Opzione donna, 40mila lavoratrici escluse dal pensionamento anticipato – Dal 1° febbraio ad oggi il patronato Inac Cia registra il flop della misura. Più che una opzione, si è rivelata una “Illusione donna”, che ha frenato la quasi totalità della platea di lavoratrici pronte ad uscire anticipatamente dal mondo del lavoro. La legge di bilancio entrata in vigore non ha solo ristretto la platea, ma ha addirittura imposto la rinuncia del 30 per cento dell’assegno contributivo.
“La questione torni al tavolo del Ministro Calderone per correttivi immediati che possano riequilibrare le storture emerse”, tuonano i rappresentanti del Patronato Inac Cia Alessandro Mastrocinque e di Donne in Campo Pina Terenzi.
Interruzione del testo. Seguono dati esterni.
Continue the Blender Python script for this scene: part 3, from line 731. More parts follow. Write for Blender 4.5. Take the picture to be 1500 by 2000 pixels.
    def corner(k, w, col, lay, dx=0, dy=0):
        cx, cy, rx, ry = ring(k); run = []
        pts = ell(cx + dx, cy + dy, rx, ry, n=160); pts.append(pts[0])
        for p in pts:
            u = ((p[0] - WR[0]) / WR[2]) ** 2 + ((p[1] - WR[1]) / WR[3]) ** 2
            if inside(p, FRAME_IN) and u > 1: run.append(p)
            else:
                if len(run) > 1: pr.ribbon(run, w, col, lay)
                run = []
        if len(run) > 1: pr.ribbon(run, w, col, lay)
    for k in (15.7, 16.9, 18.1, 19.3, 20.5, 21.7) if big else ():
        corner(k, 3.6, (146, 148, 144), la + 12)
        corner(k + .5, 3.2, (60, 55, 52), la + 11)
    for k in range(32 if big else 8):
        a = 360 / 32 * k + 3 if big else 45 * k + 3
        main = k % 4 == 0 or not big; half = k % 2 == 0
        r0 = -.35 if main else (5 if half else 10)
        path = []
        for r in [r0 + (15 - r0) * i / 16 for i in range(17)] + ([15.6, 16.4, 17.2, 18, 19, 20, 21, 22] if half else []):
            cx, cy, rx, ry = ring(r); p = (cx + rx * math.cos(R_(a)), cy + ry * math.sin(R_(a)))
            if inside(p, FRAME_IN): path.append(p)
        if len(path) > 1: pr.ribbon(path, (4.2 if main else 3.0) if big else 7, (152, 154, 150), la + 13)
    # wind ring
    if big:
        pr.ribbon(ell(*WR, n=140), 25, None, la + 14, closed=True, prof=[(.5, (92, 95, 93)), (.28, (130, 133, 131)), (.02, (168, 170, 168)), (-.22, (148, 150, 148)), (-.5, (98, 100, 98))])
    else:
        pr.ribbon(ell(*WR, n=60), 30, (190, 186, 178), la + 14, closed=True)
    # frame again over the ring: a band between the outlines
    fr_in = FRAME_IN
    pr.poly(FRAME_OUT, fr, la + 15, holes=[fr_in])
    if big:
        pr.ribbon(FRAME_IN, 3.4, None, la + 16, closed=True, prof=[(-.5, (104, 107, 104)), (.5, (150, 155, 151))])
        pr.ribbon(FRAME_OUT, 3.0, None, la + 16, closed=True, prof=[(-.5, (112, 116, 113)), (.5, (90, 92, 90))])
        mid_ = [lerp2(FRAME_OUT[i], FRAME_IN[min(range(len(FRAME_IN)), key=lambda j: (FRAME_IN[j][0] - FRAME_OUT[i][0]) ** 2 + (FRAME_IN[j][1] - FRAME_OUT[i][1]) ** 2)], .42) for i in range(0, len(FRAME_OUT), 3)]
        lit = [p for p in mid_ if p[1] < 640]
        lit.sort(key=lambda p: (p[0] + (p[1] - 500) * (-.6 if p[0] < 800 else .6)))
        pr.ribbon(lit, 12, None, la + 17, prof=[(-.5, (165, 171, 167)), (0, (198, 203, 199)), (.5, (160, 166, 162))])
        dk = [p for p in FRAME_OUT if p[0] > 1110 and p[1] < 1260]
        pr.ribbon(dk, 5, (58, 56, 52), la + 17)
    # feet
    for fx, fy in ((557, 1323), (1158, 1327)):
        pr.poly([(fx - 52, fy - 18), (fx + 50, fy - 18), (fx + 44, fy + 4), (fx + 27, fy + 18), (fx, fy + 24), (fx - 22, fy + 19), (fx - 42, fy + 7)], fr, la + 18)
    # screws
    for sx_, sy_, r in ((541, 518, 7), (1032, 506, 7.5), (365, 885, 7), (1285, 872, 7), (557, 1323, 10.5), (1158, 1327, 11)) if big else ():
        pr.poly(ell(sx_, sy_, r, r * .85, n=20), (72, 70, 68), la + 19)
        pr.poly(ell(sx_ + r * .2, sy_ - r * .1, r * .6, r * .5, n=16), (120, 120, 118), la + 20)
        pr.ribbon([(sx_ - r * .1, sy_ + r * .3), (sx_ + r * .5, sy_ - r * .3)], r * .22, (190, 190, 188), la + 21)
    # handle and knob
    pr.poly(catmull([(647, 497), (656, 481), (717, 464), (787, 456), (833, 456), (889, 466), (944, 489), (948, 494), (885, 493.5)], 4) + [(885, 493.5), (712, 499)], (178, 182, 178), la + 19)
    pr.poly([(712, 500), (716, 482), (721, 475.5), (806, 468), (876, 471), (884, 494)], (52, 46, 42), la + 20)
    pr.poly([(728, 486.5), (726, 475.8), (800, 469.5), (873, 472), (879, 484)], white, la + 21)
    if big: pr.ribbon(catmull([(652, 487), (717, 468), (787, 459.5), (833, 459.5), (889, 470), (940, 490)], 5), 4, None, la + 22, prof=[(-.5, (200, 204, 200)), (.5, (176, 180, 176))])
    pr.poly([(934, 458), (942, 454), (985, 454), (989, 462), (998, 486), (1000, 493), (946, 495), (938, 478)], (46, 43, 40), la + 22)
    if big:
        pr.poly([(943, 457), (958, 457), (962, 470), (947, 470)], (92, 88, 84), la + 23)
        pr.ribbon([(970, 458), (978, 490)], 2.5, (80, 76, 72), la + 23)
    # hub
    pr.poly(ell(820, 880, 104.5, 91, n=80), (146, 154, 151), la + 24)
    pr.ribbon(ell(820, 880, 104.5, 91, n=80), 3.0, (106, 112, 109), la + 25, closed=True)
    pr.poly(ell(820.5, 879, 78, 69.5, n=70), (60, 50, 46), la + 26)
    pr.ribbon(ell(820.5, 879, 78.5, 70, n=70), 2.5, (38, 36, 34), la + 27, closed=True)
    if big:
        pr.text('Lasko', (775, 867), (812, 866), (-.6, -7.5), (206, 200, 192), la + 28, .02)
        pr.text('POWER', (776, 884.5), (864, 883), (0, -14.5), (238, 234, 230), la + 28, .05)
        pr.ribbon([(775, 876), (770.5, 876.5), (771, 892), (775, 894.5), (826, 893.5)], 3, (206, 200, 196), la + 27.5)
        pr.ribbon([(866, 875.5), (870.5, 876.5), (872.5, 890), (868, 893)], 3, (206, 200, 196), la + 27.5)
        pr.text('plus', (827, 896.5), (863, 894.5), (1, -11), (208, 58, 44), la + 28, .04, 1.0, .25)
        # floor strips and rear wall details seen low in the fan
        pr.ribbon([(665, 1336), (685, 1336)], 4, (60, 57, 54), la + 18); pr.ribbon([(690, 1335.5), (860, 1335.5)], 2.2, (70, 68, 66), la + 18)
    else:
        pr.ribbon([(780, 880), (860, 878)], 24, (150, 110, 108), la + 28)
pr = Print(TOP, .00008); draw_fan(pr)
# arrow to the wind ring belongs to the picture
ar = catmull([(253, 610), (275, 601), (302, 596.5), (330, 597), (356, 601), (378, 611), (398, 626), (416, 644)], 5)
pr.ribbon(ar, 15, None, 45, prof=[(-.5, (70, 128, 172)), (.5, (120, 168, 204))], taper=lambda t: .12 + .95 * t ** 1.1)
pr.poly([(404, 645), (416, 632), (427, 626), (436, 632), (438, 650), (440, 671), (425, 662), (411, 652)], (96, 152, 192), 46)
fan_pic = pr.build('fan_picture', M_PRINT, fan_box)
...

Con la nuova Opzione Donna sono circa 40 mila le lavoratrici esodate, a fronte di 2.500 donne che nel 2023 rispecchiano i requisiti per la nuova pensione anticipata e che sono anche costrette a rinunciare fino a un terzo dell’assegno con il ricalcolo contributivo. “Dall’apertura dello sportello del 1 febbraio scorso per la presentazione delle domande, come predisposto dall’Inps, registriamo una sostanziale assenza di possibili beneficiarie” sottolinea il presidente del Patronato Inac Cia Alessandro Mastrocinque.
Le stime che riguardano la platea coinvolta nelle uscite di quest’anno è veramente risibile: appena 3 mila per il Governo. “Si tratta di una manovra tesa soltanto a fare cassa, e a rinviare l’uscita dal mondo del lavoro. Con questi parametri è stato acclarato un dato demoscopico, che misura il numero delle donne con figli che deve occuparsi dell’assistenza di un parente, di donne che hanno una invalidità riconosciuta importante, oppure di lavoratrici soggette a licenziamento. Il collo dell’imbuto troppo stretto non consente di guardare alla realtà del Paese e alle vere condizioni in cui vivono le famiglie oggi”, continua Mastrocinque.
L’associazione Donne in Campo sottolinea il paradosso che la misura acclara: “Consentire alle donne di anticipare l’uscita pensionistica riconoscendone l’importante ruolo di caregiver per poi tagliare l’assegno del 30 per cento è un atteggiamento gravemente vessatorio nei confronti di una parte del Paese indispensabile per la tenuta sociale – commenta la presidente Pina Terenzi – Così come si è rivelata discriminante tra chi ha figli e chi no. È ora di rivedere questa misura e renderla praticabile per tutte le donne”.
Mentre fino alla fine del 2022 le donne potevano andare in pensione a 58 anni, indipendentemente dal numero dei figli, grazie al ricalcolo contributivo, oggi possono andare in pensione prima dei 67 anni le donne che assistono il coniuge o un parente di primo grado convivente con handicap in situazione di gravità, se si ha un’invalidità almeno al 74%; oppure in caso di lavoratrici licenziate o dipendenti da imprese per le quali è attivo un tavolo di confronto per la gestione della crisi aziendale presso la struttura per la crisi d’impresa.
Oltre a questi requisiti bisogna avere almeno 35 anni di contributi maturati. A quel punto si può andare in pensione anticipata a 60 anni. L’età può abbassarsi se si ha un figlio (a 59 anni) o due (a 58). Per tutte le donne coinvolte, poi, la pensione viene ricalcolata con il sistema contributivo e il taglio dell’assegno, rispetto a quello misto contributivo-retributivo, può arrivare anche al 30%.